E se mudar para o orçamento impositivo?
Do ponto de vista da economia, não vai acontecer nada. Porque um governo que quer gastar muito e é premiado pela sociedade para gastar muito, vai continuar gastando muito. Mas muda a relação entre o Congresso e o Executivo. Se o orçamento impositivo passar, o governo vai ter que executar o que for aprovado. Então a base de negociação entre governo e Congresso passa a se dar na discussão orçamentária. E aí o poder de barganha passa das mãos do Executivo para o Legislativo. O problema é mais político do que econômico.
Qual sua expectativa para a economia brasileira em 2014?
A gente vai ficar em banho-maria, com alguma agenda positiva na área de concessões, como o leilão dos campos do pré-sal. Quem quer que ganhe a eleição no próximo ano, logo depois da eleição vai ter uma agenda muito difícil. O ano de 2015 vai ser um ano de ajustes, não será possível ficar fazendo mais do mesmo.

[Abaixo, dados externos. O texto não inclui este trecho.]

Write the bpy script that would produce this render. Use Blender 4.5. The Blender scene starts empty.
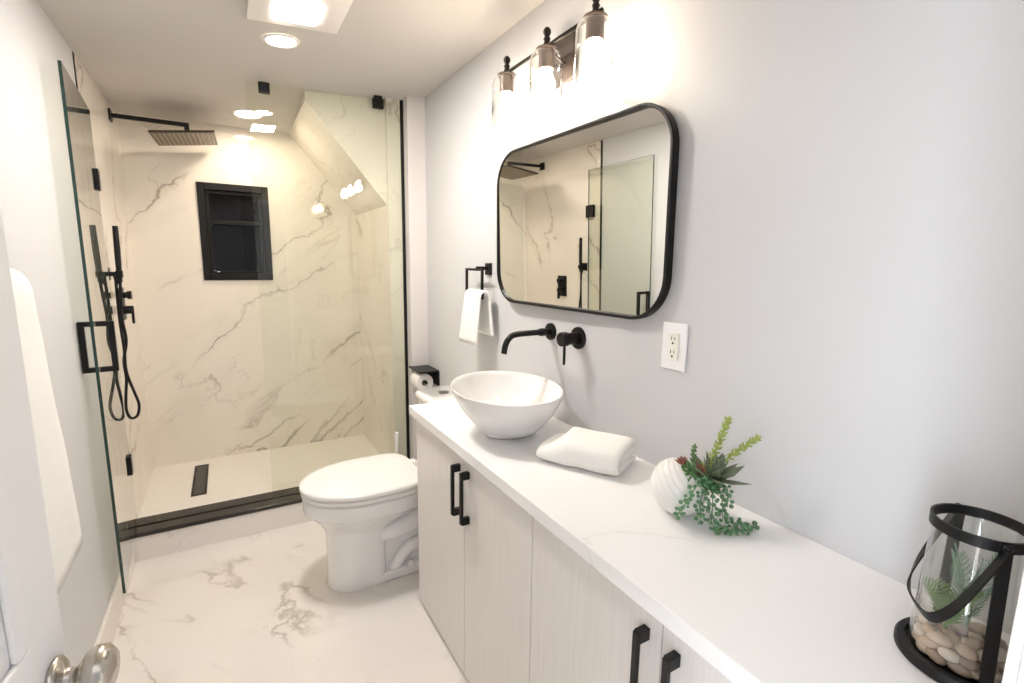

Nos últimos dez anos, a economia cresceu, a pobreza caiu, as desigualdades diminuíram. Mas há muitas outras coisas que não podem mais ser feitas. Por exemplo, o próximo governo deve colocar para a sociedade a rediscussão do cálculo do reajuste do salário mínimo.
Há uma discussão no mercado sobre o fim do "prazo de validade" do ministro Guido Mantega e da equipe econômica. Qual a sua avaliação?
Eu até entendo essa apreensão do mercado. Mas o ministro da Fazenda, apesar das críticas que se possa ter à atuação dele, é uma pessoa simpática e que cumpre ordens. Quando o Mantega foi presidente do BNDES, não havia esses megaempréstimos do Tesouro para o banco. Mas isso não é o ministro da Fazenda, é uma equipe de Fazenda, com o consentimento do presidente da República.
Agora, depois da eleição de 2014, a agenda para qualquer que seja o governo vai exigir uma atuação diferente do que fez a equipe econômica que está aí. Essa é uma equipe muito boa para expandir crédito público, conceder crédito subsidiado num momento em que o problema do Brasil era de falta de demanda. Mas esse não é mais o problema do Brasil. Hoje o problema do Brasil está ligado a questões de oferta.